Field Work

CFPB Integrates Outreach, Regulation

A top official in the federal Consumer Financial Protection Bureau (CFPB) said educational outreach to four vulnerable populations – college students, seniors, members of the military, and low-income earners – will be integral to the bureau’s research, regulatory, and legal enforcement efforts.

CFPB’s consumer division will “work with regulators to make sure people know what they are signing” and to help “clean up the marketplace” by ridding it of abusive products, Gail Hillebrand, who heads the consumer division, said at a Massachusetts Financial Education Collaborative conference held Friday at the Federal Reserve Bank of Boston.

Citing the subprime mortgage crisis, Hillebrand said it began “one mortgage at a time” – in large part due to poor disclosure by salesmen or on mortgage forms.  Many borrowers who ultimately went into foreclosure failed to realize that their payments would rise sharply after the period of the initial, discounted interest rate ended.

Studies show these high-risk mortgages – more than $600 billion annually closed during the subprime boom – were disproportionately sold to working-class and minority populations.  The current regulatory requirements, with consumers signing a stack of documents at closing, did little to protect borrowers, lenders, or the U.S. financial system.

Hillebrand’s division is involved in CFPB’s current efforts to simplify the mortgage form to ensure that homebuyers fully understand such basic information as whether they are receiving a fixed- or floating-rate mortgage and whether their payments could rise.

“There has to be a way to help people make decisions without understanding all of the details” around all financial products, she said.

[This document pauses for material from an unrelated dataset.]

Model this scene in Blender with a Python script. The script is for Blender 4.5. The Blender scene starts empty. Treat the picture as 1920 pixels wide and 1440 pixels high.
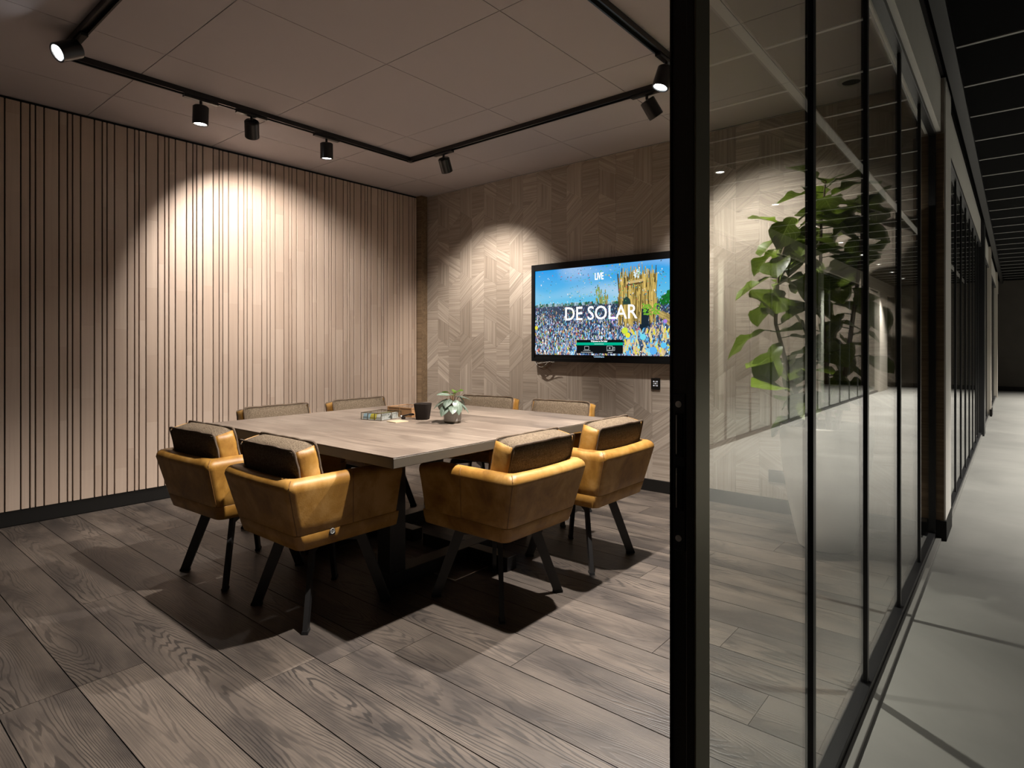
import bpy, bmesh, math, random
from mathutils import Vector, Matrix, Euler
random.seed(7)
PI = math.pi
SC = bpy.context.scene
COL = SC.collection

# ------------------------------------------------------------------ camera
CAM = Vector((5.222, -4.628, 1.227))
THETA = math.atan((1905 - 960) / 1130.0)
cd = bpy.data.cameras.new('camera')
cam = bpy.data.objects.new('camera', cd)
COL.objects.link(cam)
cam.location = CAM
cam.rotation_euler = (PI / 2, 0, THETA)
cd.sensor_width = 36.0
cd.lens = 36.0 * 1130.0 / 1920.0
cd.shift_y = -(720 - 646) / 1920.0
cd.clip_start = 0.02
SC.camera = cam

# ------------------------------------------------------------------ world, exposure
w = bpy.data.worlds.new('world')
SC.world = w
w.use_nodes = True
w.node_tree.nodes['Background'].inputs[0].default_value = (0.55, 0.6, 0.7, 1)
w.node_tree.nodes['Background'].inputs[1].default_value = 0.02
vs = SC.view_settings
vs.view_transform = 'Standard'
vs.look = 'None'
vs.exposure = 0.42
vs.gamma = 1.0
vs.use_curve_mapping = False

# light levels (W) and colours of the lamps the place has
WARM = (1.0, 0.91, 0.81)
NEUT = (1.0, 0.93, 0.86)
COOL = (0.93, 0.97, 1.0)
LAMPS = [
    # key, x, y, aim point, watts, cone degrees, blend, colour
    ('wall_a', 1.05, -2.875, (0.93, -2.90, 0.0), 42, 96, 1.0, NEUT),
    ('wall_b', 1.05, -2.527, (0.0, -1.95, 1.66), 150, 92, 0.6, NEUT),
    ('wall_c', 1.05, -1.920, (0.80, -1.70, 0.0), 105, 104, 0.9, NEUT),
    ('far_a', 1.478, -1.06, (1.08, 0.0, 1.22), 150, 84, 0.75, WARM),
    ('far_b', 3.381, -1.06, (3.95, 0.0, 1.22), 165, 92, 0.75, NEUT),
    ('right_a', 3.68, -1.40, (3.05, -2.05, 0.0), 370, 104, 0.6, NEUT),
    ('right_b', 3.68, -2.72, (2.85, -2.60, 0.0), 360, 98, 0.7, NEUT),
    ('corner', 1.36, -3.64, (1.53, -4.39, 2.28), 15, 75, 0.8, NEUT),
]
CORR_W = 500
H = 2.90            # ceiling height
XG = 4.815          # glass plane of the partition
WX = 4.877          # end of the veneer wall in the corridor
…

She also outlined CFPB’s educational and regulatory agenda for the four vulnerable groups:

College students:

  • Educate students to exhaust all federal, low-cost loans before turning to higher-rate private loans;
  • Examine whether students can pay off loans before they borrow;
  • Explore loan programs for “non-traditional students,” such as those earning their GED;
  • Ensure that young adults over age 21 who are eligible to co-sign credit cards for friends know “what co-signing means.”

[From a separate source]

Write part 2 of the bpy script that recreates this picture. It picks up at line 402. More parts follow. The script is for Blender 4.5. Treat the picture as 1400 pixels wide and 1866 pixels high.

  • Educate care-giving networks to spot financial abuse;
  • Create Speak Up Speak Out program to educate seniors to tell family or professionals if they’re being targeted for potential fraud by salesmen, caregivers, or others.


  • Help veterans with mortgage balances that exceed the value of their homes refinance them without requiring that they become delinquent on their loans.

Low-income earners:

  • Reverse this trend: one-third of adults who have created their first bank account leave the bank and returned to non-bank companies they previously used, such as payday lenders and check-cashing stores;
  • Help change behavior and promote saving among people who have scarce resources but can benefit most from saving.

2 Responses to CFPB Integrates Outreach, Regulation

  1. Joel says:

    We don’t try to educate people about how to use fireworks safely. We just make fireworks illegal, because the dangers of using them far outweigh the potential benefits.

    We should apply the same idea to financial products, like variable rate mortgages. If you can’t afford the market-dictated fixed rate, buying a house with a low teaser rate is just a prescription for disaster, as we know all know. You won’t be able to pay a higher rate, and you can’t depend on the value of your house only going up and never going down.

  2. R. Smith says:

    It’s not enough to depend on lenders for mortgage disclosures to be read at the borrower’s convenience. An educational outreach could help keep people from making serious financial mistakes and possibly prevent another mortgage crisis.